“he will not know when the test is coming.”
This phrasing is not that specific. One way to make it specific is if the teacher instead offers
“Every morning I will let you wager on whether the test will occur with the following odds: you may bet 9 dollars to win ten dollars if the test happens that day, nothing otherwise. you may bet up to $9000 each day. The test will be a surprise, so you won’t be able to make money.”
The student then picks a bet size each morning, after which the teacher decides whether or not to give the test (except that on the last day, they must give the test if they haven’t yet. ) This is a zero sum game of perfect information, and one which the student wins by betting 9000 on friday, 900 on thursday, 90 on wednesday etc which in this formalism is the operationalization of not being surprised. The teacher is wrong, although they only are wrong by a couple of cents.
However, if the formalization of the problem is changed to where the student must make a binary choice each day (bet 9 dollars or nothing) then they are unable to profit and are therefore surprised. The teacher is right.
Make another tiny tweak: each morning the student writes their bet on a piece of paper, which must be either 0 or 9, then the teacher reveals whether the test is that day, then the student turns over their paper and money changes hands. With this version, the student wins again (proof exercise for the reader: the students winning strategy is to randomize whether to bet and 10x their odds of placing a bet each day. why is this winning?) This version is imho the nicest: In the first version, if the student plays optimally the teachers choice doesn’t matter, in the second version the teacher’s optimal strategy is simply to always give the test on the forst day the student doesn’t bet or on friday; but in the final version the teacher’s optimal strategy is very nearly to give the test 90% of the time every day, leaving the student indifferent as to whether to bet at 90% odds (i.e. the student has a correct 90% subjective provability that the test will be today, every day)

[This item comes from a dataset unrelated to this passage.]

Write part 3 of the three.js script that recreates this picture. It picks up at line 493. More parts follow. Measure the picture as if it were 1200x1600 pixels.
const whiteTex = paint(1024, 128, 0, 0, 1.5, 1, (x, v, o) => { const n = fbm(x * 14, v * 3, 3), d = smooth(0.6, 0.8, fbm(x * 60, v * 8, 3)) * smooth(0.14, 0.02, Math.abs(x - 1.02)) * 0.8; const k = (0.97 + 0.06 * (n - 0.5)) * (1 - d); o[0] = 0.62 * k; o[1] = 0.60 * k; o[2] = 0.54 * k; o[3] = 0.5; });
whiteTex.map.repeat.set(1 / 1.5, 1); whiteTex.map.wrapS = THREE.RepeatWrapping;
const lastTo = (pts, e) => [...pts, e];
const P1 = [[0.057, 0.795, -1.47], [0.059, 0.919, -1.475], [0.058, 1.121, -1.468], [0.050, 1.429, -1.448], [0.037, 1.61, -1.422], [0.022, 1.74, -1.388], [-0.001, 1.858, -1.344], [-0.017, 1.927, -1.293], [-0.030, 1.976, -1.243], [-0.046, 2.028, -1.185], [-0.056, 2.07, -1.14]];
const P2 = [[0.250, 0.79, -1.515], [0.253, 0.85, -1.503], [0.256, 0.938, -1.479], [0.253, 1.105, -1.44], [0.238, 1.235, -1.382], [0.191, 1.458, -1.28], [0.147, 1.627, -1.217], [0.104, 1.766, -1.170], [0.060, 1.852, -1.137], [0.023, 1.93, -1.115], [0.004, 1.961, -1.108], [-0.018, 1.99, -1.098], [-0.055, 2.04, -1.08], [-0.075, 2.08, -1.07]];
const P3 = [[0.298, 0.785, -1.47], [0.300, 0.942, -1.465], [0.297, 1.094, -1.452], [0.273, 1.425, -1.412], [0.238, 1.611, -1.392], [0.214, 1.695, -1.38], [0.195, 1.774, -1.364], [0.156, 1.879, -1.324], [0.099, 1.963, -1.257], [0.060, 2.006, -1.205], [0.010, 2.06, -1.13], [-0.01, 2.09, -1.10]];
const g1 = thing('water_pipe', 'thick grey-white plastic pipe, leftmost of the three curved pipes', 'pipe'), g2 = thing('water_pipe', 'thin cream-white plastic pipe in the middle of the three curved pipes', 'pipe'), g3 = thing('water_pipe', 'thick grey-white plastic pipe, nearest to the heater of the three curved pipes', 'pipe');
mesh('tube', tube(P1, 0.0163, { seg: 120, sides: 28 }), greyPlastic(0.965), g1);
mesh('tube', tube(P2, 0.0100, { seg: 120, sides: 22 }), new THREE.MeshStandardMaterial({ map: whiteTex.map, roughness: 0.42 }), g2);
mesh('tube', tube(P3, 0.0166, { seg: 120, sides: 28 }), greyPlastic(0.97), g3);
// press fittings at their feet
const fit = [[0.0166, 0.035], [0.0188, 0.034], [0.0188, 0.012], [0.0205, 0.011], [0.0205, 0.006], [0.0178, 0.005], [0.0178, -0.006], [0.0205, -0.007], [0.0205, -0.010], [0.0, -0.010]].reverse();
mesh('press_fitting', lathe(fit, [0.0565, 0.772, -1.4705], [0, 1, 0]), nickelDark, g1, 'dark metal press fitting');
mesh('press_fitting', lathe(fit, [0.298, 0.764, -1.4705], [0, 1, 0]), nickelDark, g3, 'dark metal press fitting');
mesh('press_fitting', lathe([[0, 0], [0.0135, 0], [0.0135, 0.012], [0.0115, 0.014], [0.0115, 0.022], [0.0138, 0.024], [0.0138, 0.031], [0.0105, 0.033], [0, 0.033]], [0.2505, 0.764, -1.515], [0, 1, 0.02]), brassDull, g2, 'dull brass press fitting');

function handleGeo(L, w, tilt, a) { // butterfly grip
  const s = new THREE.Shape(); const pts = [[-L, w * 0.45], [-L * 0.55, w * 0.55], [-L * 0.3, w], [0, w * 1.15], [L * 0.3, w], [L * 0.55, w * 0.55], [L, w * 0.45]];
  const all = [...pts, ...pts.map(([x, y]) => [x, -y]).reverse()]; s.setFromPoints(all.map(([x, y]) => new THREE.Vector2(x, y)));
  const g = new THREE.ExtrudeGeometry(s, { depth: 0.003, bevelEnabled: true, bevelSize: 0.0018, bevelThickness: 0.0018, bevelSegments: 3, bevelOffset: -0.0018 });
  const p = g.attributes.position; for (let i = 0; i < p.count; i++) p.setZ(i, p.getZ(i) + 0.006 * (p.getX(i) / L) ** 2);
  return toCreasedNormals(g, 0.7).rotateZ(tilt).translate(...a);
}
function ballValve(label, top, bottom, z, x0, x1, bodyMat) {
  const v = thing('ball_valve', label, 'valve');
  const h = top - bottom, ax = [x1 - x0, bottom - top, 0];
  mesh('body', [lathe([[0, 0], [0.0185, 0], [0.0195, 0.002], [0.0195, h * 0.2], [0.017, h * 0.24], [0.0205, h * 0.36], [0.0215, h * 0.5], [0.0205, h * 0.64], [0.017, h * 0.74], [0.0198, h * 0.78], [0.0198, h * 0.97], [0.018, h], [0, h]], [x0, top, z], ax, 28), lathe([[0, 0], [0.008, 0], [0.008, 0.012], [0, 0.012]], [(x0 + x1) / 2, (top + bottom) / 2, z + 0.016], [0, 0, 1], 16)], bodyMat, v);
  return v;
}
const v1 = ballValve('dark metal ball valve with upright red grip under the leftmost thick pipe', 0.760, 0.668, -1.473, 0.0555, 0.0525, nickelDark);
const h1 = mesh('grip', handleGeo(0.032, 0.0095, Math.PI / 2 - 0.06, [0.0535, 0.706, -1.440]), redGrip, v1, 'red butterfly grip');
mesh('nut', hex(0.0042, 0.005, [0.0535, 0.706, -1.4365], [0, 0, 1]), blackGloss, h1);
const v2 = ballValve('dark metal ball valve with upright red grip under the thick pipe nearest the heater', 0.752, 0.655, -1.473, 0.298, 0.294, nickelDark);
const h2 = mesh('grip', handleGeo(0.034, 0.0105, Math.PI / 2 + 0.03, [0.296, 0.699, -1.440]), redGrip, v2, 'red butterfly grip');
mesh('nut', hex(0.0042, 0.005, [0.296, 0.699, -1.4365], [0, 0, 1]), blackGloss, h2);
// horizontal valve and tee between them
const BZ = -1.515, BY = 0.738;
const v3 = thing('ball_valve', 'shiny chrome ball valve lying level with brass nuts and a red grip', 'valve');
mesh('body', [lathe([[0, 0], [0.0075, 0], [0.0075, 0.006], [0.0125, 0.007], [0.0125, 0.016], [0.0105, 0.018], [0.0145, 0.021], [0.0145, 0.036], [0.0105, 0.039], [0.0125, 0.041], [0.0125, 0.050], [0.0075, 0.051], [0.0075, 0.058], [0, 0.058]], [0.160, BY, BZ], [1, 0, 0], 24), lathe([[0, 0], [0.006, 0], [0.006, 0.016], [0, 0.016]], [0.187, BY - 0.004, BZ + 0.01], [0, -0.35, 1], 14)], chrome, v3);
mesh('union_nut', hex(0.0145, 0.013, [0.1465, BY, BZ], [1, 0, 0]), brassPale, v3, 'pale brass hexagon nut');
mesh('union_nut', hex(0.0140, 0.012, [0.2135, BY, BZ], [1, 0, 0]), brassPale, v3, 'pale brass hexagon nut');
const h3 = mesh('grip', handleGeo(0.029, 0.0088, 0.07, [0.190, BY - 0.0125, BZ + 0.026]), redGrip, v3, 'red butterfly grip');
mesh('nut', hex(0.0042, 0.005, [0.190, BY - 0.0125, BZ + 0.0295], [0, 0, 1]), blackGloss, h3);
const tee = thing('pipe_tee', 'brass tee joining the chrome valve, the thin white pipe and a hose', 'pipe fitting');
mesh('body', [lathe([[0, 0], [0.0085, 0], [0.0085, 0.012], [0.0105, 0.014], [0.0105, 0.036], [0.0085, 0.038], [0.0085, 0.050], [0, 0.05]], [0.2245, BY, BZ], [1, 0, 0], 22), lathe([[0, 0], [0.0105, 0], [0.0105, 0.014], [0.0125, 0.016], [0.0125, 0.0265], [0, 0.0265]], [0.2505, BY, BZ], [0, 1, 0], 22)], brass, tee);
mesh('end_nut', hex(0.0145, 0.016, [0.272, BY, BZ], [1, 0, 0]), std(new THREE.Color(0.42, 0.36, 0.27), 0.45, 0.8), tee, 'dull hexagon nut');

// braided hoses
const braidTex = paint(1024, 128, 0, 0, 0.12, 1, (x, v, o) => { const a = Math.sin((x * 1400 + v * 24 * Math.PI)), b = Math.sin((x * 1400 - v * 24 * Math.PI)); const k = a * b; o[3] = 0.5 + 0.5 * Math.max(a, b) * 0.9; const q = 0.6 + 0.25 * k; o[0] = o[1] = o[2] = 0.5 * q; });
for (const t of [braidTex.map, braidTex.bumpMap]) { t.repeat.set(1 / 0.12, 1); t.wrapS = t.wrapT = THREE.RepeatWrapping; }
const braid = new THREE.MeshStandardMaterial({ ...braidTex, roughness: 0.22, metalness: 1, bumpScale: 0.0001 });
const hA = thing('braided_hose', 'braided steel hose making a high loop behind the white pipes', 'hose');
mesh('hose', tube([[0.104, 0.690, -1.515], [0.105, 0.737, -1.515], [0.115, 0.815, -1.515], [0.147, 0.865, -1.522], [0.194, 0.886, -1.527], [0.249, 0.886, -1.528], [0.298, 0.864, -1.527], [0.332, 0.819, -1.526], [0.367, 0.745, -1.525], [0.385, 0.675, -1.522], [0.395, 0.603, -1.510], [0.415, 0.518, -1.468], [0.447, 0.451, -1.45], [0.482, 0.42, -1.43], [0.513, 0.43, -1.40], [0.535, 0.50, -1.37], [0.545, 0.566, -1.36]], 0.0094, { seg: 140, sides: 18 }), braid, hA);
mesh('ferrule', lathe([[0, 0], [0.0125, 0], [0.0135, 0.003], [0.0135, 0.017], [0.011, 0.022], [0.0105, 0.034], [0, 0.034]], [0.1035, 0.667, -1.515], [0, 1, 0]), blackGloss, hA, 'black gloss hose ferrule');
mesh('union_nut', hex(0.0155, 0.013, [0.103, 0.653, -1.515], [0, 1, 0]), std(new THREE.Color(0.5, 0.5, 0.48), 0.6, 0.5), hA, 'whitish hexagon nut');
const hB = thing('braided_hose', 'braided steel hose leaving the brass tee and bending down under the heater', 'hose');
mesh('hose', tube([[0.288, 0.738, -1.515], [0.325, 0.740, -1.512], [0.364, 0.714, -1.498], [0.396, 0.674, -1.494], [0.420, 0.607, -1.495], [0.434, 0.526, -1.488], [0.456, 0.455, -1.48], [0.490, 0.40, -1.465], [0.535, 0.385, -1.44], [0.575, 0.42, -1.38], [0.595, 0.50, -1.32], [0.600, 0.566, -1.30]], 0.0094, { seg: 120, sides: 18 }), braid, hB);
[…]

Given that the answer differs between reasonable formulations, the original problem is in my opinion underspecified.
Suppose on each day the student rules out all subsequent days, concluding that the test must be today since that's the only day left, but stops reasoning there and goes to class having "proven" that there will be a test that day.
Yeah, that's fair. I like my solution to the paradox over the logical school one since it focuses on the absurdity of a causal link between what the student expects and what occurs in reality as opposed to merely "surprising" being under-defined, but they're both quite interesting.
This is a crosspost from my blog post.
In this post, I’m going to resolve the surprise test paradox.
The surprise test paradox is as follows:
A teacher tells a student that he’s going to have a test this week, but that he will not know when the test is coming.
Upon hearing this, the student realizes that he will not have a test on Friday, since, if the test were on Friday, he would know that morning that the test was going to occur.
But, since he knows that the test won’t occur on Friday, he realizes that he also won’t have a test on Thursday because, on Thursday morning, he would expect for the test to occur since he would already know that it’s not going to occur on Friday.
Then, using similar logic, he also deduces that the test also won’t occur on Wednesday, Tuesday, or Monday, and that, as such, he shouldn’t expect for the test to occur at all.
Glad that he isn’t going to have a test, he walks into class on Wednesday and is, of course, handed a test.
I used to think this was a paradox since it seems like the student’s logic is correct and, yet, it leads to a conclusion that guarantees that he will not know when the test is coming by causing him to expect for no test to come at all.
I now no longer think that it is a paradox.
When the student concludes that the test is not going to occur on Friday, he, in fact, makes it possible for the test to occur that day since he, now, no longer expects it. As such, the student made a reasoning error by failing to take into account the fact that his expectations determine whether or not a test occurs. If the student were instead reasoning properly, he should have realized that, each morning, he should expect a test to occur that day, since, if he expects it to occur, it will not.
So, in reality, the surprise test paradox is not a paradox at all. If each morning the student expects to have a test, he will never receive one and the teacher’s statement will be false. If the student doesn’t expect to have a test on a given morning and then receives a test later that day, the teacher’s statement is true.
What makes the situation strange is that, each morning, the student should expect to have a test despite the fact that, if he expects to get a test, he “should” also expect not to get a test since expecting to get a test guarantees that he will not get a test. Although this is a strange state of affairs, it is not paradoxical because the first “should” and the second “should” are two different kinds of “shoulds.” The first “should” is a should based on what he ought to do to avoid being executed. The second “should” is a should based on what he ought to do to be logically consistent. This is only a paradox if one believes that individuals ought to be logically consistent in all situations, which this “paradox” clearly reveals is not the case.
I’m not sure whether the paradox has been resolved in this way by others in the past, but I thought I’d share it with you guys since it’s quite an interesting philosophical conundrum.